What you should do: Drop every picture, then transcribe the remaining data exactly.

-- START OF Raw data --

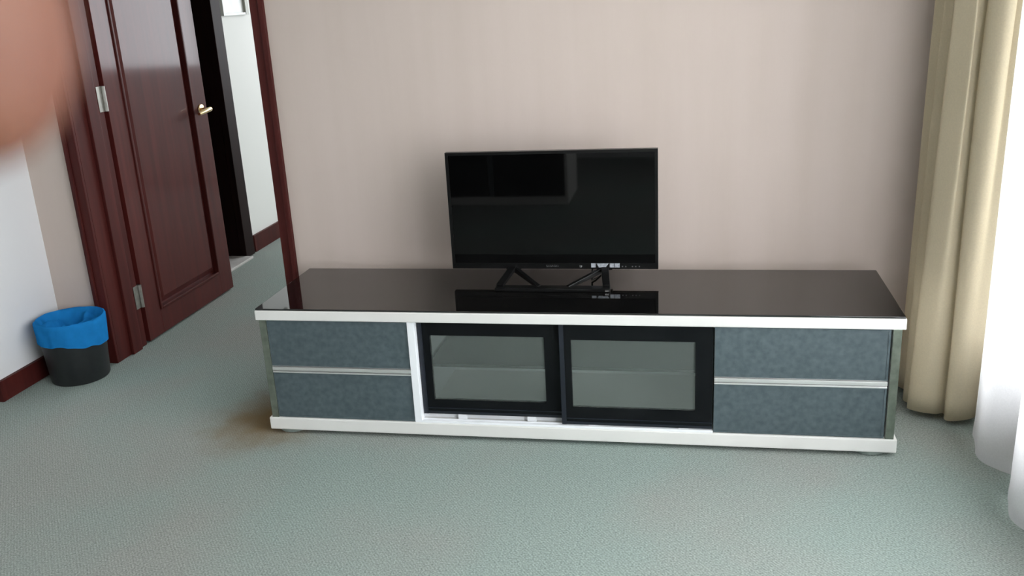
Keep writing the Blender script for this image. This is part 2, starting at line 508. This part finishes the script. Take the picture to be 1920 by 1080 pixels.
# the open door leaf, standing square to the wall
DX0, DX1, DY0, DY1 = -1.975, -1.932, 0.792, 1.572
d1 = thing('door_1', ((DX0 + DX1) / 2, DY0, 0), 'glossy mahogany door standing open into the hall', None, 'structure')
PY0, PY1, PZ0, PZ1 = 0.905, 1.452, 0.115, 1.93
box('stile', DX0, DX1, DY0, PY0, 0.008, 2.045, mahog, d1, 0.002)
box('stile', DX0, DX1, PY1, DY1, 0.008, 2.045, mahog, d1, 0.002)
box('rail', DX0, DX1, PY0, PY1, 0.008, PZ0, mahog, d1, 0.002)
box('rail', DX0, DX1, PY0, PY1, PZ1, 2.045, mahog, d1, 0.002)
pb = bmesh.new()
box_bm(DX0 + 0.012, DX1 - 0.018, PY0, PY1, PZ0, PZ1, 0, 2, pb)
# raised and fielded centre
v = []
for (dy, xx) in ((0.022, DX1 - 0.018), (0.050, DX1 - 0.005)):
    v.append([pb.verts.new((xx, PY0 + dy, PZ0 + dy)), pb.verts.new((xx, PY1 - dy, PZ0 + dy)), pb.verts.new((xx, PY1 - dy, PZ1 - dy)), pb.verts.new((xx, PY0 + dy, PZ1 - dy))])
for k in range(4):
    pb.faces.new((v[0][k], v[0][(k + 1) % 4], v[1][(k + 1) % 4], v[1][k]))
pb.faces.new(v[1])
obj('panel', pb, mahog, d1)
for (a, b_, c, e) in ((PY0, PY0 + 0.014, PZ0, PZ1), (PY1 - 0.014, PY1, PZ0, PZ1), (PY0 + .014, PY1 - .014, PZ0, PZ0 + 0.014), (PY0 + .014, PY1 - .014, PZ1 - 0.014, PZ1)):
    box('moulding', DX1 - 0.019, DX1 + 0.006, a, b_, c, e, mahog_trim, d1, 0.004)
hd = obj('handle', lathe_bm([(0.006, 0), (0.024, 0), (0.026, 0.003), (0.024, 0.007), (0.010, 0.009), (0.009, 0.045), (0.011, 0.05), (0.0, 0.056)], (DX1 - 0.0005, 1.515, 0.925), 24, 'X'), brass, d1, True, 'brass lever handle')
obj('lever', tube_bm([(DX1 + 0.046, 1.522, 0.925), (DX1 + 0.050, 1.50, 0.926), (DX1 + 0.051, 1.46, 0.922), (DX1 + 0.047, 1.41, 0.916)], [0.011, 0.012, 0.011, 0.008], 12), brass, hd, True)
for zc in (1.06, 0.22):
    hb = bmesh.new()
    join(hb, tube_bm([(XO0 + 0.006, 0.784, zc - 0.05), (XO0 + 0.006, 0.784, zc + 0.05)], 0.008, 12))
    box_bm(XO0 - 0.001, XO0 + 0.002, 0.745, 0.784, zc - 0.05, zc + 0.05, 0, 2, hb)
    box_bm(XO0 - 0.008, XO0 + 0.006, 0.784, 0.795, zc - 0.05, zc + 0.05, 0, 2, hb)
    obj('hinge', hb, hinge_m, d1)

# second, dark door on the side wall of the hall, with a pale stone sill
d2 = thing('door_2', (HX, 1.8, 0), 'very dark closed door on the side wall of the hall', None, 'structure')
box('casing', HX - 0.02, HX + 0.02, 2.13, 2.235, 0, 2.17, dark_wood, d2, 0.003)
box('casing', HX - 0.02, HX + 0.02, 1.34, 1.445, 0, 2.17, dark_wood, d2, 0.003)
box('head_casing', HX - 0.02, HX + 0.02, 1.445, 2.13, 2.06, 2.17, dark_wood, d2, 0.003)
boxes('jamb', [(HX - 0.22, HX - 0.02, 2.13, 2.16, 0, 2.08), (HX - 0.22, HX - 0.02, 1.42, 1.445, 0, 2.08)], dark_wood, d2)
box('leaf', HX - 0.16, HX - 0.12, 1.445, 2.13, 0.02, 2.06, dark_wood, d2, 0.002)
box('sill', HX - 0.24, HX + 0.06, 1.445, 2.13, 0, 0.014, marble, d2, 0.003, 'pale stone sill')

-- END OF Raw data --

Written solution:
Keep writing the Blender script for this image. This is part 2, starting at line 508. This part finishes the script. Take the picture to be 1920 by 1080 pixels.
# the open door leaf, standing square to the wall
DX0, DX1, DY0, DY1 = -1.975, -1.932, 0.792, 1.572
d1 = thing('door_1', ((DX0 + DX1) / 2, DY0, 0), 'glossy mahogany door standing open into the hall', None, 'structure')
PY0, PY1, PZ0, PZ1 = 0.905, 1.452, 0.115, 1.93
box('stile', DX0, DX1, DY0, PY0, 0.008, 2.045, mahog, d1, 0.002)
box('stile', DX0, DX1, PY1, DY1, 0.008, 2.045, mahog, d1, 0.002)
box('rail', DX0, DX1, PY0, PY1, 0.008, PZ0, mahog, d1, 0.002)
box('rail', DX0, DX1, PY0, PY1, PZ1, 2.045, mahog, d1, 0.002)
pb = bmesh.new()
box_bm(DX0 + 0.012, DX1 - 0.018, PY0, PY1, PZ0, PZ1, 0, 2, pb)
# raised and fielded centre
v = []
for (dy, xx) in ((0.022, DX1 - 0.018), (0.050, DX1 - 0.005)):
    v.append([pb.verts.new((xx, PY0 + dy, PZ0 + dy)), pb.verts.new((xx, PY1 - dy, PZ0 + dy)), pb.verts.new((xx, PY1 - dy, PZ1 - dy)), pb.verts.new((xx, PY0 + dy, PZ1 - dy))])
for k in range(4):
    pb.faces.new((v[0][k], v[0][(k + 1) % 4], v[1][(k + 1) % 4], v[1][k]))
pb.faces.new(v[1])
obj('panel', pb, mahog, d1)
for (a, b_, c, e) in ((PY0, PY0 + 0.014, PZ0, PZ1), (PY1 - 0.014, PY1, PZ0, PZ1), (PY0 + .014, PY1 - .014, PZ0, PZ0 + 0.014), (PY0 + .014, PY1 - .014, PZ1 - 0.014, PZ1)):
    box('moulding', DX1 - 0.019, DX1 + 0.006, a, b_, c, e, mahog_trim, d1, 0.004)
hd = obj('handle', lathe_bm([(0.006, 0), (0.024, 0), (0.026, 0.003), (0.024, 0.007), (0.010, 0.009), (0.009, 0.045), (0.011, 0.05), (0.0, 0.056)], (DX1 - 0.0005, 1.515, 0.925), 24, 'X'), brass, d1, True, 'brass lever handle')
obj('lever', tube_bm([(DX1 + 0.046, 1.522, 0.925), (DX1 + 0.050, 1.50, 0.926), (DX1 + 0.051, 1.46, 0.922), (DX1 + 0.047, 1.41, 0.916)], [0.011, 0.012, 0.011, 0.008], 12), brass, hd, True)
for zc in (1.06, 0.22):
    hb = bmesh.new()
    join(hb, tube_bm([(XO0 + 0.006, 0.784, zc - 0.05), (XO0 + 0.006, 0.784, zc + 0.05)], 0.008, 12))
    box_bm(XO0 - 0.001, XO0 + 0.002, 0.745, 0.784, zc - 0.05, zc + 0.05, 0, 2, hb)
    box_bm(XO0 - 0.008, XO0 + 0.006, 0.784, 0.795, zc - 0.05, zc + 0.05, 0, 2, hb)
    obj('hinge', hb, hinge_m, d1)

# second, dark door on the side wall of the hall, with a pale stone sill
d2 = thing('door_2', (HX, 1.8, 0), 'very dark closed door on the side wall of the hall', None, 'structure')
box('casing', HX - 0.02, HX + 0.02, 2.13, 2.235, 0, 2.17, dark_wood, d2, 0.003)
box('casing', HX - 0.02, HX + 0.02, 1.34, 1.445, 0, 2.17, dark_wood, d2, 0.003)
box('head_casing', HX - 0.02, HX + 0.02, 1.445, 2.13, 2.06, 2.17, dark_wood, d2, 0.003)
boxes('jamb', [(HX - 0.22, HX - 0.02, 2.13, 2.16, 0, 2.08), (HX - 0.22, HX - 0.02, 1.42, 1.445, 0, 2.08)], dark_wood, d2)
box('leaf', HX - 0.16, HX - 0.12, 1.445, 2.13, 0.02, 2.06, dark_wood, d2, 0.002)
box('sill', HX - 0.24, HX + 0.06, 1.445, 2.13, 0, 0.014, marble, d2, 0.003, 'pale stone sill')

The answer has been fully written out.